First of all, if any kind of bike can do 35+ mph on your trails then they're either wide open with good visibility or downhill. In the first case I don't see much of a problem with bikes hauling ass, and in the second, those trails are already filled with people going that fast and faster. Downhill is dangerous, and an ebike would probably be SLOWER on the downhill portion since you aren't using the power and it weighs more. In the video I posted, I'm going way faster than the average rider thru blind two way trails but only averaging a speed that's around the all time record for a human-power strava user (he is a pro mtb racer with a $10K pushbike with active suspension lol).

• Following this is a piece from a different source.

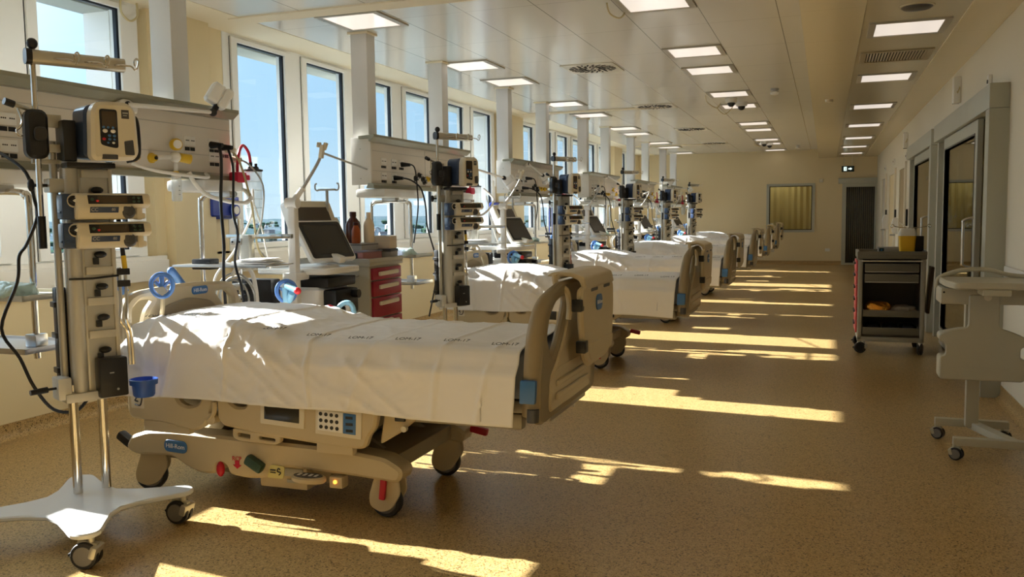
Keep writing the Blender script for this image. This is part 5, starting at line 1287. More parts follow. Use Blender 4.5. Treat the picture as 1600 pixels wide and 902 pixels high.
# ================================================================ ventilators
VX, VY = -3.40, 5.15
def make_vent():
    t = thing('ventilator', (VX, VY, 0), 'white ventilator with two tilted screens on an arm cart between the first two beds', 'ventilator', 'ventilators between the beds')
    q = MB(); q.prism(rrect(-0.36, 0.14, 0.0, 0.42, 0.04, 3), 0.70, T(0, 0, 0.22), bev=0.02); bs = obj('main_unit', q, 'plastic_white', t)
    q = MB(); q.bx(-0.34, 0.15, -0.004, 0.002, 0.80, 0.803); q.bx(0.142, 0.144, 0.05, 0.37, 0.5, 0.503); obj('joint_lines', q, 'plastic_grey', bs)
    q = MB(); q.bx(-0.14, 0.20, 0.02, 0.40, 0.915, 0.985, 0.02); q.bx(0.13, 0.24, 0.05, 0.36, 0.72, 0.90, 0.02); q.cyl((0.23, 0.12, 0.80), (0.30, 0.12, 0.80), 0.035, n=16); q.cyl((0.23, 0.28, 0.86), (0.29, 0.28, 0.86), 0.03, n=16); obj('gas_block', q, 'black', t)
    q = MB(); q.tube([(0.28, 0.10, 0.81), (0.33, 0.06, 0.78), (0.33, 0.02, 0.68), (0.30, 0.0, 0.55)], 0.02, 10, 4); obj('breathing_port', q, 'plastic_white', t)
    q = MB(); q.bx(-0.34, 0.16, 0.02, 0.42, 0.10, 0.20, 0.03); obj('trolley_foot', q, 'plastic_grey', t)
    for x in (-0.32, 0.14):
        for y in (0.04, 0.40): caster(t, x, y, 0.045, 0.045, 0.11, 'plastic_grey', yaw=0.6, lock=False)
    q = MB(); q.prism(rrect(-0.34, 0.24, -0.06, 0.42, 0.06, 4), 0.03, T(0, 0, 1.012), bev=0.008); q.prism(rrect(-0.34, 0.24, -0.06, 0.42, 0.06, 4), 0.02, T(0, 0, 1.035), [rrect(-0.315, 0.215, -0.035, 0.395, 0.045, 4)], 0.004); q.bx(0.0, 0.06, -0.09, -0.05, 0.99, 1.045, 0.008); tr = obj('worktop', q, 'plastic_white', t)
    q = MB(); q.lathe([(0.15, 0), (0.15, 0.02), (0.13, 0.03), (0.001, 0.031)], (0.02, 0.18, 1.043), (0, 0, 1), 26); q.cyl((0.05, 0.18, 1.06), (0.05, 0.18, 1.16), 0.035, n=16); q.box((0.12, 0.2, 1.13), (0.20, 0.08, 0.05), (0, 0.3, 0), 0.015); obj('screen_mount', q, 'plastic_white', t)
    # lower touch screen, facing the aisle and tilted back
    def screen(name, w, h, tilt, ctr, thick, bez, frame, glass, margin):
        yw = -0.22; cy, sy = math.cos(yw), math.sin(yw)
        n = Vector((math.cos(tilt)*cy, math.cos(tilt)*sy, math.sin(tilt))); up = Vector((-math.sin(tilt)*cy, -math.sin(tilt)*sy, math.cos(tilt))); y = Vector((-sy, cy, 0))
        M = Matrix(((y.x, up.x, n.x, ctr[0]), (y.y, up.y, n.y, ctr[1]), (y.z, up.z, n.z, ctr[2]), (0, 0, 0, 1)))
        q = MB(M); q.prism(rrect(-w/2, w/2, -h/2, h/2, 0.025, 4), thick, T(0, 0, -thick), bev=0.009); q.prism(rrect(-w/3, w/3, -h/3, h/3, 0.03, 3), 0.04, T(0, 0, -thick-0.03), bev=0.01); s = obj(name, q, frame, t)
        q = MB(M); q.prism(rrect(-w/2+margin[0], w/2-margin[0], -h/2+margin[0], h/2-margin[0], 0.018, 3), 0.003, T(0, 0, -0.001)); g = obj('bezel', q, bez, s)
        q = MB(M); q.prism(rrect(-w/2+margin[1], w/2-margin[1], -h/2+margin[1], h/2-margin[1], 0.004, 1), 0.002, T(0, 0, 0.0012)); obj('glass', q, glass, g)
    screen('touch_screen', 0.44, 0.33, 0.56, (0.085, 0.20, 1.245), 0.045, 'black', 'plastic_white', 'screen_dark', (0.018, 0.045))
    screen('patient_monitor', 0.44, 0.33, 0.42, (-0.06, 0.29, 1.375), 0.07, 'plastic_cream', 'plastic_white', 'screen_brown', (0.010, 0.055))
    # support arm for the hoses
    q = MB(); q.bx(0.01, 0.07, -0.165, -0.11, 0.80, 1.49, 0.012); q.bx(-0.03, 0.08, -0.18, -0.02, 0.98, 1.03, 0.01); ar = obj('support_arm', q, 'plastic_white', t)
    q = MB(); q.cyl((0.0, -0.14, 1.50), (0.085, -0.14, 1.50), 0.036, n=20); q.cyl((0.04, -0.14, 1.50), (0.11, -0.11, 1.60), 0.022, 0.018, 12); obj('arm_joint', q, 'plastic_white', ar)
    q = MB(); q.tube([(0.11, -0.11, 1.60), (0.165, -0.08, 1.70), (0.20, -0.06, 1.77), (0.215, -0.05, 1.81)], 0.011, 8, 4); obj('flexible_neck', q, 'hose_grey', ar)
    q = MB(); q.box((0.225, -0.05, 1.84), (0.03, 0.03, 0.09), (0, 0.2, 0), 0.008); q.box((0.205, -0.05, 1.885), (0.022, 0.03, 0.035), (0, 0.2, 0), 0.006); q.box((0.245, -0.04, 1.875), (0.022, 0.03, 0.05), (0, 0.4, 0), 0.006); obj('hose_clip', q, 'plastic_cream', ar)
    q = MB(); q.cyl((0.23, -0.04, 1.83), (-0.22, 1.35, 1.80), 0.008, n=8); obj('stay_rod', q, 'hose_grey', ar)
    # rear pole with bag hooks
    q = MB(); q.cyl((-0.06, 0.46, 0.9), (-0.06, 0.46, 1.60), 0.011, n=10); q.box((-0.06, 0.46, 1.605), (0.14, 0.03, 0.014), None, 0.005)
    for s in (-1, 1): q.tube([(-0.06+s*0.06, 0.46, 1.605), (-0.06+s*0.085, 0.46, 1.60), (-0.06+s*0.10, 0.46, 1.615), (-0.06+s*0.098, 0.46, 1.645), (-0.06+s*0.085, 0.46, 1.65)], 0.006, 6, 4)
    obj('bag_hook_pole', q, 'hose_grey', t)
    q = MB(); q.cyl((-0.25, 0.32, 0.92), (-0.25, 0.32, 1.24), 0.028, n=14); obj('rear_post', q, 'plastic_grey', t)
    return t
v0 = make_vent()
for i in range(1, 6):
    if UY[i]+2.4 > 23.6: break
    dup(v0, (VX, VY+SY[i], 0), 'white ventilator with two tilted screens behind the %s bed from the camera' % ORD[i])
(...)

So the ebike isn't doing anything that couldn't be done with human power, thanks to the extremely technical nature of the trails and my own limited skill and fitness. And I'm way faster than anyone else on ebikes I've met out there.

Will ebikes bring the unfit and unskilled to the trails? If they do, I can only see that as a good thing because those people will be getting exercise and exposure to the outdoors. Your concern for unfit and unskilled people hauling ass on ebikes is completely unwarranted. They couldn't do it if they tried. Bikes are very self correcting because you will crash very quickly and teach yourself a lesson if you ride over your head. And if you're unfit, you won't be able to ride hard for long without getting winded and needing to slow down.